Owner Noah Lucas declined to comment on the weekly karaoke night. Let’s just say it exists.
A recent Monday there got off to a slow start, with murmurs of it being canceled if nobody showed. But, after midnight, the famously grungy space transformed. Two microphone stands that had idled hopefully under a spinning mirror ball now got a constant workout by a crowd that seemed to come out of nowhere.
“They just graduated from TEFL! So they’ll be living here, not working much and drinking a lot of beer!” someone yelled into the mic after a rousing group performance. The crowd was crammed onto an elevated platform a little beyond the bar, where the action took place.

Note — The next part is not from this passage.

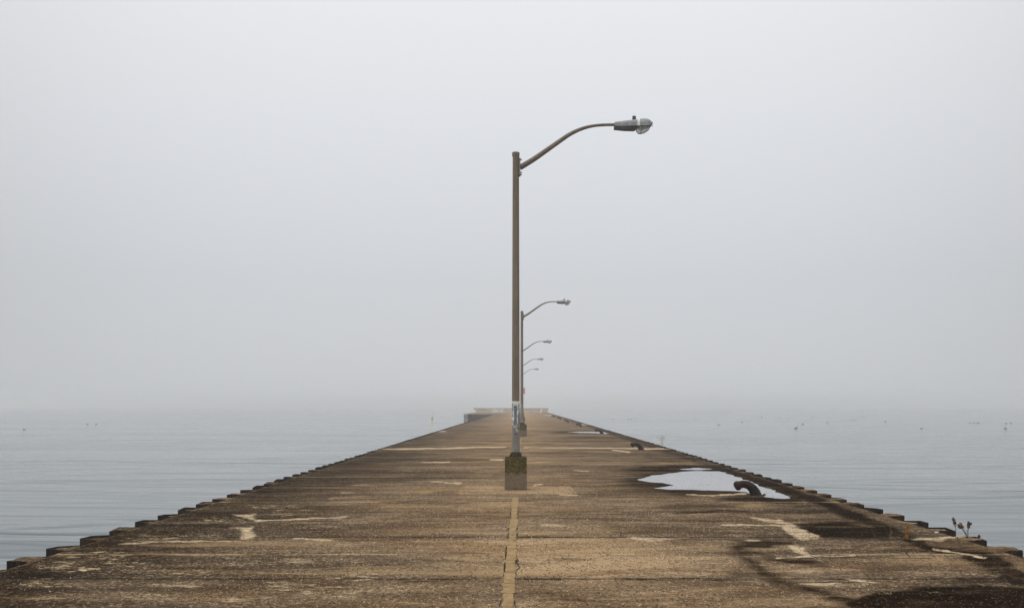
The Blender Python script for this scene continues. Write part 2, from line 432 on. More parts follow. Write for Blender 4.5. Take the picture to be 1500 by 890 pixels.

“I figured maybe 20 percent of the people in there would be doing it, but I think 100 percent of them are,” said Chicagoan Christine Tyler, who works for Artěl Glass.
Taking a star turn
Tyler said she needed to make it an early night for work, but was waiting for her song to be called — Kim Carnes’ “Bette Davis Eyes.”
Getting over a cold, Tyler’s voice had achieved the required huskiness for the ’80s classic. And she finally got her chance.  
While rock ’n’ roll karaoke prevails, a new fascination with the Japanese-style karaoke box started with Sofia Coppola’s 2003 movie Lost in Translation, which showed Bill Murray and Scarlett Johansson singing with the city inhabitants in a glass room the shape of a capsule spaceship. For many viewers, it changed attitudes about a great night out, altering its final course from the street food stall to the karaoke “box.”
Be Kara OK! eliminates the need for the former, anyway, since you can order Pilsner Urquell and sushi from a touch screen in each room. Remy is banking on that hipness to carry Be Kara OK! over its hump, and to get people singing, of course.
Who they’ll be is anyone’s guess, but it’s safe to say most people could be game.
“Most people sing in the shower, the car, to themselves,” Remy says. “They love to sing, even if they don’t sing too well. [In karaoke,] you can be whoever you want to be.”